ManiFeel: Benchmarking and Understanding Visuotactile Manipulation Policy Learning

TL;DR

ManiFeel addresses the lack of standardized benchmarks for visuotactile policy learning by introducing a scalable simulation benchmark with a 13-task suite spanning Insertion, Screwing, and Exploration, plus a modular evaluation pipeline for sensing modalities, tactile representations, and policy architectures. Through extensive sim-to-real experiments, it demonstrates that $TacFF$ enhances force-sensitive, contact-rich manipulation while $TacRGB$ supports texture-based perception under visually degraded conditions, revealing task-dependent modality strengths. The work analyzes design principles and sim-to-real correspondence, and provides open-source code, datasets, and pretrained checkpoints to accelerate future visuotactile policy development.

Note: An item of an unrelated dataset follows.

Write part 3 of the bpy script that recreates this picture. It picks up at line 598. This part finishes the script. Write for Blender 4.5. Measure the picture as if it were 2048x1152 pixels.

By offering a reproducible and extensible platform, ManiFeel aims to catalyze progress toward robust, generalizable visuotactile robotic manipulation.

Abstract

Supervised visuomotor policies have shown strong performance in robotic manipulation but often struggle in tasks with limited visual inputs, such as operations in confined spaces and dimly lit environments, or tasks requiring precise perception of object properties and environmental interactions. In such cases, tactile feedback becomes essential for manipulation. While the rapid progress of supervised visuomotor policies has benefited greatly from high-quality, reproducible simulation benchmarks in visual imitation, the visuotactile domain still lacks a similarly comprehensive and reliable benchmark for large-scale and rigorous evaluation. To address this, we introduce ManiFeel, a reproducible and scalable simulation benchmark designed to systematically study supervised visuotactile policy learning. ManiFeel offers a diverse suite of contact-rich and visually challenging manipulation tasks, a modular evaluation pipeline spanning sensing modalities, tactile representations, and policy architectures, as well as real-world validation. Through extensive experiments, ManiFeel demonstrates how tactile sensing enhances policy performance across diverse manipulation scenarios, ranging from precise contact-driven operations to visually constrained settings. In addition, the results reveal task-dependent strengths of different tactile modalities and identify key design principles and open challenges for robust visuotactile policy learning. Real-world evaluations further confirm that ManiFeel provides a reliable and meaningful foundation for benchmarking and future visuotactile policy development. To foster reproducibility and future research, we will release our codebase, datasets, training logs, and pretrained checkpoints, aiming to accelerate progress toward generalizable visuotactile policy learning and manipulation.

Figures (13)

• Figure 1: Overview of the manipulation tasks in the ManiFeel benchmark, showing each task's setup along with the available visual modalities (e.g., wrist camera, agentview camera) and tactile observations (e.g., high-resolution tactile images and tactile force-field signals).
• Figure 2: Comparison of simulated tactile data generated using TacSL akinola2024tacsl and real tactile measurements captured from GelSight R1.5 wang2021gelsight, including tactile RGB and tactile force-field signals. We present examples featuring several objects included in the ManiFeel benchmark.
• Figure 3: Samples of teleoperated demonstration data in simulation for two representative insertion tasks: (a) USB insertion and (b) power plug insertion, highlighting contact-rich scenarios that demand precise spatial contact reasoning.
• Figure 4: Samples of teleoperated demonstration data in simulation for exploration tasks: (a) peg reorientation, (b) object search, and (c) ball sorting, highlighting scenarios with severely degraded or occluded visual input. The agent view is shown only for visualization of occluded scenes and is not included in the demonstration dataset.
• Figure 5: Multimodal observation encoder architectures used in ManiFeel. Each configuration fuses visual observations ($\mathbf{I}^{\mathrm{vis}}$), tactile feedback ($\mathbf{I}^{\mathrm{tac}}$ or $\mathbf{S}^{\mathrm{ff}}$), and robot proprioception ($\mathbf{o}^{\mathrm{prop}}$) through separate modality encoders. The encoded features ($\mathbf{z}^{\mathrm{vis}}$, $\mathbf{z}^{\mathrm{tac}}$, and $\mathbf{z}^{\mathrm{ff}}$) are concatenated and passed to the policy network to generate action chunks.